Copy, from the entries below, each line where the word "picture" can be found.

[Entries with scene source code]
****************************************

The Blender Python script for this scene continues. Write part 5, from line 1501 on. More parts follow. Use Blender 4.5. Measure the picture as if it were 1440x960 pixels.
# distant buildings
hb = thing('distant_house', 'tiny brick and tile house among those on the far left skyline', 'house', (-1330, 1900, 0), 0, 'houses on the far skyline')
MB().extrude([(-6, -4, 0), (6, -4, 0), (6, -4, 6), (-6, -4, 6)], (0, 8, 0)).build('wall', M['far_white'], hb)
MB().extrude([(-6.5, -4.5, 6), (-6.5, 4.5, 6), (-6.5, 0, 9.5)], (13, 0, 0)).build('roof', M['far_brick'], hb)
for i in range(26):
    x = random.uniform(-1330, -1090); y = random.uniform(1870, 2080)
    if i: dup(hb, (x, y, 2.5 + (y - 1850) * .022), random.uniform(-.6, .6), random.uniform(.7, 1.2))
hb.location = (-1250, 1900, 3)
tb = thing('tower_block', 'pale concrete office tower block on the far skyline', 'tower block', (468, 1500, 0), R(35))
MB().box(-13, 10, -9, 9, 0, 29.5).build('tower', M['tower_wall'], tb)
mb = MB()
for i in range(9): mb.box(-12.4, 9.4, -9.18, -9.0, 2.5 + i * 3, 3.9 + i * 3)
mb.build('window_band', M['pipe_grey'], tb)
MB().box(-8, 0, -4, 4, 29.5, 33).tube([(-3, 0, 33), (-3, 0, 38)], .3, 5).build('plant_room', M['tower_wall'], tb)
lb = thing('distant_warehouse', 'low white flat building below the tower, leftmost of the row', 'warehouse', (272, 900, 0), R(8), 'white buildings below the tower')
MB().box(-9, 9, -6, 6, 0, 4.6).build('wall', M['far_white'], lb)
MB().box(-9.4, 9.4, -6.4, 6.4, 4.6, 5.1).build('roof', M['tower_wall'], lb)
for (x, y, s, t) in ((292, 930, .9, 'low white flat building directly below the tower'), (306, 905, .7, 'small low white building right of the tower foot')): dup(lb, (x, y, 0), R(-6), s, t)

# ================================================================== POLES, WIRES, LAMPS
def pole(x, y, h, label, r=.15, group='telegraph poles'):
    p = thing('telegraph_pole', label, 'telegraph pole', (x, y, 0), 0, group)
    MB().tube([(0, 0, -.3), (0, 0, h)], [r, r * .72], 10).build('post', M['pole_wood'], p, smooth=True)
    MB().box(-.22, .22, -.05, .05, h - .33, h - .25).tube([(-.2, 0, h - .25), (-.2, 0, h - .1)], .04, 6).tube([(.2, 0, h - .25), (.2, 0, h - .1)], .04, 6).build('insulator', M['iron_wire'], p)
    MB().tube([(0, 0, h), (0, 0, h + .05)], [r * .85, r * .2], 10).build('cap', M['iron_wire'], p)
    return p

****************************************

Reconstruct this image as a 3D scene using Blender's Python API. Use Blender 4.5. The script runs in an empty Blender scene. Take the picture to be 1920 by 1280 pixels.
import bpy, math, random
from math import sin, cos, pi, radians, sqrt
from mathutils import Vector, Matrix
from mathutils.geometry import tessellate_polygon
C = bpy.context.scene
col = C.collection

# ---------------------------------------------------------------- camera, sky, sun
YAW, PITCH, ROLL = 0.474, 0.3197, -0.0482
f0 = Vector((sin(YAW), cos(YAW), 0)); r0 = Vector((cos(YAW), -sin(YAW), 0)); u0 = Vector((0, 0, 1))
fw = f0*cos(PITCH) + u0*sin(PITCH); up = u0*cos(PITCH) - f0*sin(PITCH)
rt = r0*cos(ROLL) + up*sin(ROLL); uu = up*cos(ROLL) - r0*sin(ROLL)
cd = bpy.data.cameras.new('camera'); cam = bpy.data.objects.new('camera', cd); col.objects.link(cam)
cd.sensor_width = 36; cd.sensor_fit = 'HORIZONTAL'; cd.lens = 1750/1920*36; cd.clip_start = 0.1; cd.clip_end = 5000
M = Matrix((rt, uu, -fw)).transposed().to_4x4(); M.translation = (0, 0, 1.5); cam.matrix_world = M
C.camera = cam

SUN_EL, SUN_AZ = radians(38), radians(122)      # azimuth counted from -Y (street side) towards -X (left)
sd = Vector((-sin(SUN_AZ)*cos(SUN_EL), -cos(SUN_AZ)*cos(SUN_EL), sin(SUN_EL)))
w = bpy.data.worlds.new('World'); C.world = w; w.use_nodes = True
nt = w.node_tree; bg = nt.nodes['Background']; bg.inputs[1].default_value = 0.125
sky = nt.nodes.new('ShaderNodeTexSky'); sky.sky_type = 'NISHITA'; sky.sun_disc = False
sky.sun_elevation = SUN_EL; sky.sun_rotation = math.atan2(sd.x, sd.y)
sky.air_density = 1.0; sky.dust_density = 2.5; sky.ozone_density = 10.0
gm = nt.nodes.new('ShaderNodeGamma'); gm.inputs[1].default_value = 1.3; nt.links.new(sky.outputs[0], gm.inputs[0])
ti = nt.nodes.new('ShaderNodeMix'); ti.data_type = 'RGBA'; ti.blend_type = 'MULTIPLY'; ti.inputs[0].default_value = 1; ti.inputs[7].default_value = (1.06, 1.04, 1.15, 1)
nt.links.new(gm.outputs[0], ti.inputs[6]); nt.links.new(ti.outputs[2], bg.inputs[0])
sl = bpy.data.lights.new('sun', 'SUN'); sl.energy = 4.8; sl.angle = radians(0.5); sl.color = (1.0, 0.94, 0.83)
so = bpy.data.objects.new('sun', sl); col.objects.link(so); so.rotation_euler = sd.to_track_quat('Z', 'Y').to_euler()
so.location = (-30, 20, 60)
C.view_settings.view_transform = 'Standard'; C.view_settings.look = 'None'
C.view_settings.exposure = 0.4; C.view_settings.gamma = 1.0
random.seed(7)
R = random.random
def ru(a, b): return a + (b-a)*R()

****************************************

ANSWER ▸
The Blender Python script for this scene continues. Write part 5, from line 1501 on. More parts follow. Use Blender 4.5. Measure the picture as if it were 1440x960 pixels.
Reconstruct this image as a 3D scene using Blender's Python API. Use Blender 4.5. The script runs in an empty Blender scene. Take the picture to be 1920 by 1280 pixels.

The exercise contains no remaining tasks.